I feel like this James cat is a Stephon sketch in disguise. He’s screechy and squinty and wears chains and probably says “hiiiiiii-yah!” like Miss Piggy all the time. He got all emo with his guitar but like a good Adam Lampert clone, he ended it with a high note. Not a good note – a high note. Give it a rest, already. I know Randy thinks you’re all in it to win it and everything but he’s been glued to that chair for ten years. It’s clear he has run out of words.

Country crooner Alfred E. Newman sat on The Staircase to Nowhere and asked for some friends. Because he will be there. He will. He will hold your hand like it’s a rare and delicate Hummel. Why couldn’t some crazed “fan” have run up on the stage and just pushed him off that staircase and into the deep abyss that was just behind him. NOT that I’m wishing him harm, just, you know, to be disappeared.

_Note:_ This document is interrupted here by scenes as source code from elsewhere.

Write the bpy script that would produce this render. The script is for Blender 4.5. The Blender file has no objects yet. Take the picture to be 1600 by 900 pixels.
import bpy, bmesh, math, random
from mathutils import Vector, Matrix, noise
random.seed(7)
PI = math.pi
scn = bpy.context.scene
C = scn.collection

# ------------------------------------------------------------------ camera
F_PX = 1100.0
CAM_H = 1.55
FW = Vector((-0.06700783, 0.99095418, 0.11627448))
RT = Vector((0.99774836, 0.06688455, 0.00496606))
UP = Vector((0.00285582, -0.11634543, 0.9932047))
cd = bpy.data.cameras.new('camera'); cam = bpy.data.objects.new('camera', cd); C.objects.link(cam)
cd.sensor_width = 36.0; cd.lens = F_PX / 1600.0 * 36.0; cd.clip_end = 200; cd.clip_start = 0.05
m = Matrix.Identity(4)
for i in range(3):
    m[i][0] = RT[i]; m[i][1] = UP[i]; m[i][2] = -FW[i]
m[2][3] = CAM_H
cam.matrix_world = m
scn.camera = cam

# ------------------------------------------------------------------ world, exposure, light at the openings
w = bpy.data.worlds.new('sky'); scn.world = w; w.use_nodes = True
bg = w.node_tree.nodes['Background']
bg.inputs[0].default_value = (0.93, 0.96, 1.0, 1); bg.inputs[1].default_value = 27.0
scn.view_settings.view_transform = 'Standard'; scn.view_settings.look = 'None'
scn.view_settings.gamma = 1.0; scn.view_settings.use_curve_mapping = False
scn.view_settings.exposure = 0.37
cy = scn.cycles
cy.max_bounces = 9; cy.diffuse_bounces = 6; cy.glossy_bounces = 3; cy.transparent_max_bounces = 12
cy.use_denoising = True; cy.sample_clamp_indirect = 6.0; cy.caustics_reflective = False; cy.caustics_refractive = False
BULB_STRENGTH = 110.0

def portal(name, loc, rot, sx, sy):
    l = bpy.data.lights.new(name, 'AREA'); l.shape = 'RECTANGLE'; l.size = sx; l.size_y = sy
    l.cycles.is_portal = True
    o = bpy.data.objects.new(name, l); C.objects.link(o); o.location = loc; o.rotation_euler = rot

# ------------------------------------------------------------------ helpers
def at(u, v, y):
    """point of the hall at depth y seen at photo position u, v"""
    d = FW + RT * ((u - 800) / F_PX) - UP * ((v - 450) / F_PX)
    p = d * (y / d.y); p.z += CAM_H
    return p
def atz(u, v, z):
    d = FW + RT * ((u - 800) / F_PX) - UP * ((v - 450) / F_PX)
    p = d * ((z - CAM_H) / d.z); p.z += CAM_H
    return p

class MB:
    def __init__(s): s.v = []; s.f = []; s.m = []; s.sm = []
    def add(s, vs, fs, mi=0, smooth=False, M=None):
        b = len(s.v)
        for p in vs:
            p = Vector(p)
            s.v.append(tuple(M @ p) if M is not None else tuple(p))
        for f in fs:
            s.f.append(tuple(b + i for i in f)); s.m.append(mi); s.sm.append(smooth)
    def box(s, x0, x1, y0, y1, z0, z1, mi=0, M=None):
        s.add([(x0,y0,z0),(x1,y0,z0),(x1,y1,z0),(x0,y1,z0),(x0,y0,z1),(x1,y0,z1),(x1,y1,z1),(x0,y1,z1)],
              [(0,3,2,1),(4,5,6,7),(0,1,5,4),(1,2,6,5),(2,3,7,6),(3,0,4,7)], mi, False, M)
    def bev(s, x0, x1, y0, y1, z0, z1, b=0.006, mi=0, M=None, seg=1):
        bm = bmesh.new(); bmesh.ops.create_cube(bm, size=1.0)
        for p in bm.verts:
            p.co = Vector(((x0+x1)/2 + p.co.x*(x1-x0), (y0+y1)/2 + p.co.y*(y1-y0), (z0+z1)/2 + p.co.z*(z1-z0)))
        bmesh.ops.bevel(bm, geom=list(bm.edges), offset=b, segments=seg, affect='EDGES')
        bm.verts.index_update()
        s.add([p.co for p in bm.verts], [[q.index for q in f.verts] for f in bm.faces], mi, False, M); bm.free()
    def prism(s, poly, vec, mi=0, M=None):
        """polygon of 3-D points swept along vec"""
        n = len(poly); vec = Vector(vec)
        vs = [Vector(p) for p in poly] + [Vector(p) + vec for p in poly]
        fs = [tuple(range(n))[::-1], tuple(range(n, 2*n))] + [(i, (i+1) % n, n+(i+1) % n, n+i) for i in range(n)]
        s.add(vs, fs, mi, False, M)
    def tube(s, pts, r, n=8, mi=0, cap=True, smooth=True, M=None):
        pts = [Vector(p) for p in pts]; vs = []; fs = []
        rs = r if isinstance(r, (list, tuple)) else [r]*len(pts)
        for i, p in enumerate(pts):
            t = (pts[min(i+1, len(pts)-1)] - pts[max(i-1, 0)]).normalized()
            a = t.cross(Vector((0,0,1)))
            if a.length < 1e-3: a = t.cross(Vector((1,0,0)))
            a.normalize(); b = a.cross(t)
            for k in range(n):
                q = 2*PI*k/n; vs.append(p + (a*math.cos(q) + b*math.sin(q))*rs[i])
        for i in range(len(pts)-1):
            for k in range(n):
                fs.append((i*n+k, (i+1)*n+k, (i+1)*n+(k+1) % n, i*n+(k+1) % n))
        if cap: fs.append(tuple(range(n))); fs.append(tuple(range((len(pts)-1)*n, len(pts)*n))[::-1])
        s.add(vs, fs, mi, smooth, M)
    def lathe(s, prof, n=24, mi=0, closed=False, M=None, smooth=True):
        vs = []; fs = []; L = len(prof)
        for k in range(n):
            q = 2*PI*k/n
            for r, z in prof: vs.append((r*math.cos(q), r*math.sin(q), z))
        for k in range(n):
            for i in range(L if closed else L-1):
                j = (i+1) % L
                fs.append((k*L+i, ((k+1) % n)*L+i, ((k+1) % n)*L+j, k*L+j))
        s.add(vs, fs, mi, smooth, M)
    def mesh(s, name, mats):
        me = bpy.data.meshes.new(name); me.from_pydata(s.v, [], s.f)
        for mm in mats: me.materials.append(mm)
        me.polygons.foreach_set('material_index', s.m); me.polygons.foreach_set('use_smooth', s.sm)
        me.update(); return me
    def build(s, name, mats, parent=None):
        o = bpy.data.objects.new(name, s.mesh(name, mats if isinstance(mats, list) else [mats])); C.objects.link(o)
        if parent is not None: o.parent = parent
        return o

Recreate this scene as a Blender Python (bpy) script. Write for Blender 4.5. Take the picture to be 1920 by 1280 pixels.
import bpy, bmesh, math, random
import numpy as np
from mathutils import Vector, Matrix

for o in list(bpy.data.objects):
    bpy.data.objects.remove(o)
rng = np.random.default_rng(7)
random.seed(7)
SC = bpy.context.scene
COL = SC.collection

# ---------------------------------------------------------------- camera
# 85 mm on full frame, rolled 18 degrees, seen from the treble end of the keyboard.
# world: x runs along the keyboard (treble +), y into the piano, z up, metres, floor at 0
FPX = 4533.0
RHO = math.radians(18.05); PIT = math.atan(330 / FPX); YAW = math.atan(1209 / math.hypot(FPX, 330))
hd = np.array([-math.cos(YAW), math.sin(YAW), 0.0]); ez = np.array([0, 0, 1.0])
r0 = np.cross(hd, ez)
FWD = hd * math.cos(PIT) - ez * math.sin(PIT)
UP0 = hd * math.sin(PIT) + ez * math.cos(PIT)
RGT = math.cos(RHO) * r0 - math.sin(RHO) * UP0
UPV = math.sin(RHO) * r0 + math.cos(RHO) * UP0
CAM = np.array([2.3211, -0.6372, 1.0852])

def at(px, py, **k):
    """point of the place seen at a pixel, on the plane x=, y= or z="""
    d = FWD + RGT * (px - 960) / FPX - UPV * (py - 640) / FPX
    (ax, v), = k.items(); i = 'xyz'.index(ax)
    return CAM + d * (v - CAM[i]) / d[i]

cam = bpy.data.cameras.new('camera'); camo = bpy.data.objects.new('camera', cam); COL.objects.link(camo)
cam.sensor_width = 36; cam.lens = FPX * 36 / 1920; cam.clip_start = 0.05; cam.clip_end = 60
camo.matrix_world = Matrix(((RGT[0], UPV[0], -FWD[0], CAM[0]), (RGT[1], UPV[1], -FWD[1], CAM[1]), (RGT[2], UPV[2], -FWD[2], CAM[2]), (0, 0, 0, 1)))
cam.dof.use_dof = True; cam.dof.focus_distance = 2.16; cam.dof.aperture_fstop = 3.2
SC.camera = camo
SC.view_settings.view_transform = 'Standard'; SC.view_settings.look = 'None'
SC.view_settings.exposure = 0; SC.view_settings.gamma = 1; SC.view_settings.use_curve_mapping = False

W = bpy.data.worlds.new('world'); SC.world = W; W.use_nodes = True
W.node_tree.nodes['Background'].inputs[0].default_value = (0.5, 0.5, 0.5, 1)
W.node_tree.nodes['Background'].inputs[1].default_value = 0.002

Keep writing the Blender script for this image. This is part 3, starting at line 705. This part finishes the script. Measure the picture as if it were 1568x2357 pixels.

Whose idea was it to have the SIXTEEN year-old girl grab a NINETEEN year-old guy from the audience so she could stand over him sanging while he moved his up-skirt mirror ever so slightly to the right. But she is a love ’em and leave ’em type based on her performance because as soon as she pulled him up on the stage, she beat feet like he was covered in Axe spray (and he probably was). Miss Lauren tried real hard, like, Miley Cyrus hard, to look older and hit those high notes and it was was successful as any Miley Cyrus effort.

Okay look, Fozzie Bear. Everyone else thinks you are such a special snowflake but let me ask you this, where is Taylor Hicks today? Go ahead and look, I’ll wait. Yeah, last I saw he was inexplicably on the Jimmy Fallon Show singing Rebecca Taylor’s “Friday.” Yes, he was there with Jimmy and The Roots and Stephen Colbert, but they all had shows to go back to whereas he went back to his friend’s couch that he crashes on while he plays “gigs” in coffee shops. This is your future.

May 21st can’t come soon enough if Jacob Lusk doesn’t get voted off tonight. Watching him hop around in a clown suit whilst signing a song that no one who is not a 55 year old hippie has heard was torture. Has he ever seen himself sing? What am I saying? Of course he has. I’m sure his mother pulled his crib up to a mirror so he could make his “O” faces while singing “Man in the Mirror.”

Bottom Two? Three?: Jacob, Jacob Lusk. J. Lusk

UPDATE:

Oh my land! Where to start? Apparently there is a homeless grandmother who now has nothing to wear because both Old Lady Paula and Crystal Methmouth Veneers stole everything she owns. Maybe the hat was a salute to the Royal Wedding tomorrow/today. Anyway, we dimmed the lights as the little Seacretin demands every Thursday night. Once, just once, I want to person in charge of the lights to turn them all the way up and like an ant in the sun under a magnifying glass, Seacretin will burst into flames (heh).

No bottom two or three tonight, just one up, one down. First to be home safe Mariah, Jr. Second up, Baby Lock Them Doors – not so fast. Lauren – come on up and wait. Fozzie Bear – wasn’t safe, was he…yet. Stefon sketch – safer than Kate Middleton’s financial future (learn from Fergie, Kate!). Lauren – go sit down. You and your perm (well, maybe not that perm) are safe.

Here comes that crutie Bruno Mars. Did I see Ryan trying to pretend he was in the band? Back to the action IN RANDOM ORDER…Here’s hoping The Rapture is on fast forward because Jacob is safe. Down to Fozzie and Country Crooner AAAAAANNNNND Fozzie gets sent home (again). America really wasn’t feeling the floating gingerbread-head as much as the judges. His crazy eyed, MMMMMMMing growls just scared the moms across the country as they imagined their daughters getting caught at prom with this unassuming young man and coming home not the same delicate flower they were when they left. I don’t know where or how or why we will see Casey again, but I give him this parting thought – MMMMMMMMM!!!!